Le passioni che il protagonista rammenta essere i moventi primari di ogni delitto, rimangono degli enunciati, pallidi nelle parole che dovrebbero invece evocarle palpitanti.
Il Commissario è strambo e il potere sovrannaturale che sembra possedere - come è di moda nei telefilms di ultima generazione, zeppi di veggenti, indovini e sensitivi -, questa volta non contribuisce a modellare la malinconia che si vuol attribuire all'investigatore, anzi, in questo romanzo, risulta posticcio, da fumetto.
I personaggi, seppur vari e ben descritti, sono di una coerenza schematica che ancora una volta rimanda alla dimensione ben disegnata del fumetto d'autore.
Il commissario, funzionario di un organismo plurale, la Polizia, sembra invece autonomo e solitario come un investigatore privato col suo fido Watson; un commissariato di PS a Napoli, che dovrebbe esser pieno di gente, fra poliziotti, addetti, turni vocianti, scippi volanti, pattuglie e ronde da approntare, briganti e altro popolo in chiassosa circolazione, nel romanzo è invece un'astrazione, un luogo silenzioso e deserto abitato solo dal duo investigante.

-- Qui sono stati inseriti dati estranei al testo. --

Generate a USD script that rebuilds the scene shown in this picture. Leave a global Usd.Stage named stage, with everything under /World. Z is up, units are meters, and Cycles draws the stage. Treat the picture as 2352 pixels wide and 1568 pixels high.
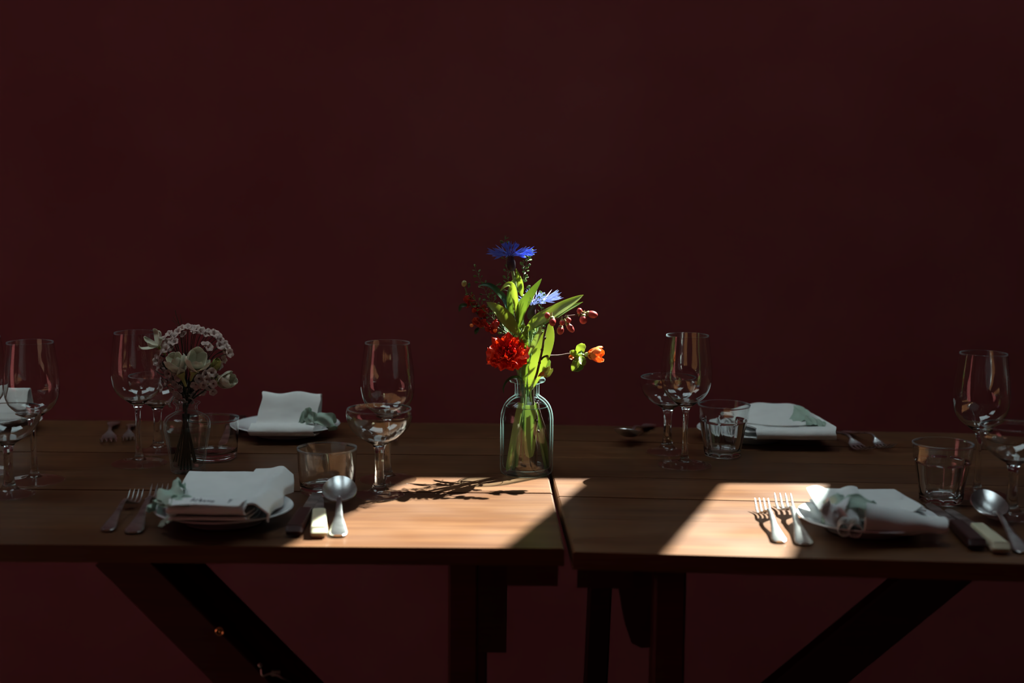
import math, random
import numpy as np
import usdkit, meshkit
from pxr import Usd, UsdGeom, UsdLux, UsdShade, Gf, Sdf

rng = np.random.default_rng(7)
random.seed(7)
stage = Usd.Stage.CreateInMemory()
UsdGeom.SetStageUpAxis(stage, 'Z')
UsdGeom.SetStageMetersPerUnit(stage, 1.0)
UsdGeom.Xform.Define(stage, '/World')
UsdGeom.Scope.Define(stage, '/World/Looks')
V = lambda *a: np.array(a, float)

# ------------------------------------------------------------------ camera
TZ = 0.75                                # table top
CAM = V(0, 0, TZ + 0.444)
TILT, ROLL, F = math.radians(7.3), 0.0075, 50 / 36 * 2352
fwd = V(0, math.cos(TILT), -math.sin(TILT)); r0 = V(1, 0, 0); u0 = np.cross(r0, fwd)
right = r0 * math.cos(ROLL) + u0 * math.sin(ROLL); up = np.cross(right, fwd)
cam = UsdGeom.Camera.Define(stage, '/World/camera')
m = Gf.Matrix4d(*right, 0, *up, 0, *(-fwd), 0, *CAM, 1)
cam.AddTransformOp().Set(m)
cam.CreateHorizontalApertureAttr(36.0); cam.CreateVerticalApertureAttr(24.0); cam.CreateFocalLengthAttr(50.0)
cam.CreateFStopAttr(2.8); cam.CreateFocusDistanceAttr(2.02)
cam.CreateClippingRangeAttr(Gf.Vec2f(0.05, 100))
cam.CreateExposureAttr(0.0)

# ------------------------------------------------------------------ sun and sky light
SUN = V(.4855, .4395, .7547)             # towards the sun
SUN /= np.linalg.norm(SUN)
SUN_I, SKY_I = 12.2, 2.85

def frame_to(zdir, xdir):
    z = zdir / np.linalg.norm(zdir); x = xdir - z * (xdir @ z); x /= np.linalg.norm(x); y = np.cross(z, x)
    return x, y, z

def light_xf(l, zdir, xdir, loc):
    x, y, z = frame_to(zdir, xdir)
    l.AddTransformOp().Set(Gf.Matrix4d(*x, 0, *y, 0, *z, 0, *loc, 1))

sun = UsdLux.DistantLight.Define(stage, '/World/sun')
sun.CreateAngleAttr(0.53); sun.CreateNormalizeAttr(True); sun.CreateIntensityAttr(SUN_I); sun.CreateColorAttr(Gf.Vec3f(.92, 1.0, .92))
light_xf(sun, SUN, V(1, 0, 0), V(0, 0, 6))

# roof: two slopes over the room; ridge along x
YW, ZE, PITCH, YR, YF = 3.1, 2.1, 0.733, 0.9, -1.3
ZR = ZE + (YW - YR) * PITCH
XL, XR = -3.4, 3.9

def to_roof(x, y):
    """where the sun ray through a point of the table top comes through the back roof slope"""
    t = (ZE + (YW - y) * PITCH - TZ) / (SUN[2] + SUN[1] * PITCH)
    return V(x + SUN[0] * t, y + SUN[1] * t, TZ + SUN[2] * t)

YBOT = 1.50
EDGE = .33                               # drift of the slanting edges on the table, dx per dy
sky_w = []
for xa, xb, YTOP in ((-.253, .019, 1.988), (.186, .352, 1.968)):       # edges at y = 1.6 on the table
    a = to_roof(xa + EDGE * (YTOP - 1.6), YTOP); b = to_roof(xb + EDGE * (YTOP - 1.6), YTOP)
    c = to_roof(xa + EDGE * (YBOT - 1.6), YBOT)
    sky_w.append((a[0], b[0], c[1], a[1]))         # x0 x1 y0 y1 on the back slope
high_w = [(-2.3, -1.1, 1.45, 2.25), (-.5, .7, 1.45, 2.25)]   # a higher row of roof windows, over the tables
zb = lambda y: ZE + (YW - y) * PITCH
zf = lambda y: ZR - (YR - y) * PITCH
NB = V(0, -PITCH, -1.0) / math.hypot(PITCH, 1)     # into the room, back slope
NF = V(0, PITCH, -1.0) / math.hypot(PITCH, 1)
for i, (x0, x1, y0, y1) in enumerate(high_w + sky_w):
    l = UsdLux.RectLight.Define(stage, f'/World/sky_light_{i + 1}')
    l.CreateWidthAttr(x1 - x0 - .02); l.CreateHeightAttr((y1 - y0) * math.hypot(1, PITCH) - .02)
    l.CreateIntensityAttr(SKY_I); l.CreateColorAttr(Gf.Vec3f(.74, .93, 1.0))
    yc = (y0 + y1) / 2
    light_xf(l, -NB, V(1, 0, 0), V((x0 + x1) / 2, yc, zb(yc)) + NB * .03)

# ------------------------------------------------------------------ pixel helpers (frame 2352 x 1568)
def ray(px, py):
    return fwd + right * ((px - 1176) / F) + up * ((784 - py) / F)
def at(px, py, Y):
    d = ray(px, py); return CAM + d * (Y / d[1])
def on(px, py, z=TZ):
    d = ray(px, py); return CAM + d * ((z - CAM[2]) / d[2])
def S(Y): return Y * math.cos(TILT) / F + .06 / F  # metres per pixel near depth Y

# ------------------------------------------------------------------ scene-tree helpers
used = {}
def numbered(parent, name):
    k = used.get((parent, name), -1) + 1; used[(parent, name)] = k
    return f'{parent}/{name}' if k == 0 else f'{parent}/{name}_{k:03d}'
class Thing:
    def __init__(s, path, loc): s.path, s.loc = path, np.array(loc, float)
def custom(prim, **k):
    for a, b in k.items():
        if b: prim.SetCustomDataByKey(a, b)
def thing(name, label, cat, loc=(0, 0, 0), rz=0, group=None, rot=None):
    p = numbered('/World', name); x = UsdGeom.Xform.Define(stage, p)
    x.AddTranslateOp().Set(Gf.Vec3d(*map(float, loc)))
    if rz: x.AddRotateZOp().Set(math.degrees(rz))
    custom(x.GetPrim(), label=label, category=cat, group=group)
    return Thing(p, loc)
def structure(name, label=None):
    p = numbered('/World', name); x = UsdGeom.Xform.Define(stage, p)
    custom(x.GetPrim(), kind='structure', label=label)
    return Thing(p, (0, 0, 0))
def copy_of(src, name, label, cat, loc, rz=0, group=None):
    t = thing(name, label, cat, loc, rz, group)
    pr = stage.GetPrimAtPath(t.path); pr.GetReferences().AddInternalReference(src.path); pr.SetInstanceable(True)
    return t
def put(path, v, f, mat, normals=None, smooth=35):
    if normals is None:
        return usdkit.mesh(stage, path, (v, f), mat, smooth=smooth)
    import trimesh
    mm = usdkit.mesh(stage, path, (v, f), mat, smooth=False)
    from pxr import Vt
    mm.CreateNormalsAttr(Vt.Vec3fArray.FromNumpy(np.asarray(normals, np.float32))); mm.SetNormalsInterpolation('vertex')
    return mm
def part(t, name, mesh, mat, world=False, smooth=35, normals=None, label=None, kind=None, parent=None):
    v, f = mesh; v = np.asarray(v, float)
    if world: v = v - t.loc
    p = numbered(parent or t.path, name)
    mm = put(p, v, f, M[mat] if isinstance(mat, str) else mat, normals, smooth)
    custom(mm.GetPrim(), label=label, kind=kind)
    return p
def single(name, mesh, mat, label=None, cat=None, kind=None, group=None, smooth=35):
    p = numbered('/World', name)
    mm = put(p, np.asarray(mesh[0], float), mesh[1], M[mat], None, smooth)
    custom(mm.GetPrim(), label=label, category=cat, kind=kind, group=group)
    return p

# ------------------------------------------------------------------ mesh helpers
def quads(q):
    q = np.asarray(q); return np.vstack([q[:, [0, 1, 2]], q[:, [0, 2, 3]]])
def join(*ms):
    vs, fs, n = [], [], 0
    for v, f in ms:
        vs.append(np.asarray(v, float)); fs.append(np.asarray(f) + n); n += len(v)
    return np.vstack(vs), np.vstack(fs)
def box(x0, x1, y0, y1, z0, z1):
    v = V(*[(x, y, z) for x in (x0, x1) for y in (y0, y1) for z in (z0, z1)])
    return v, quads([[0, 1, 3, 2], [4, 6, 7, 5], [0, 4, 5, 1], [2, 3, 7, 6], [0, 2, 6, 4], [1, 5, 7, 3]])
def prism(poly, z0, z1, ch=0.0):
    """convex polygon (ccw) raised from z0 to z1, its top edge chamfered by ch"""
    p = np.asarray(poly, float); n = len(p); c = p.mean(0)
    rings = [(p, z0), (p, z1 - ch)]
    if ch:
        d = c - p; e = p + d / np.linalg.norm(d, axis=1, keepdims=True) * ch * 1.3
        rings.append((e, z1))
    v = np.vstack([np.c_[r, np.full(n, z)] for r, z in rings]); f = []
    for k in range(len(rings) - 1):
        for i in range(n):
            j = (i + 1) % n; a = k * n
            f += [[a + i, a + j, a + n + j], [a + i, a + n + j, a + n + i]]
    for i in range(1, n - 1):
        f.append([0, i + 1, i]); a = (len(rings) - 1) * n; f.append([a, a + i, a + i + 1])
    return v, np.array(f)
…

Le caratterizzazioni dei personaggi sono verbose e paiono divagazioni: la vicenda scorre bene ma la "letteratura" sembra aggiunta in forma di riempitivi climatizzanti, tanto da concretizzare il sospetto che questi siano più che altro funzionali a raggiungere le 300.000 battute prescritte.
In ultima pagina i ringraziamenti a un vagone di collaboratori che si immagina essere coautori (editors si dice adesso), portano a comprendere la sensazione prima percepita di "letteratura aggiunta", come il glutammato nei risotti.
I collaboratori, all'evidenza, sembra che firmino le colte e gradevoli escursioni nella partenopea tradizione religiosa e culinaria.
Tuttavia degli altrettanto numerosi collaboratori che l'autore ebbe a ringraziare in calce al precedente romanzo "Il posto di ognuno", il lettore non si accorgeva poi tanto e al contempo in quel libro notava meno il retrogusto della "letteratura aggiunta".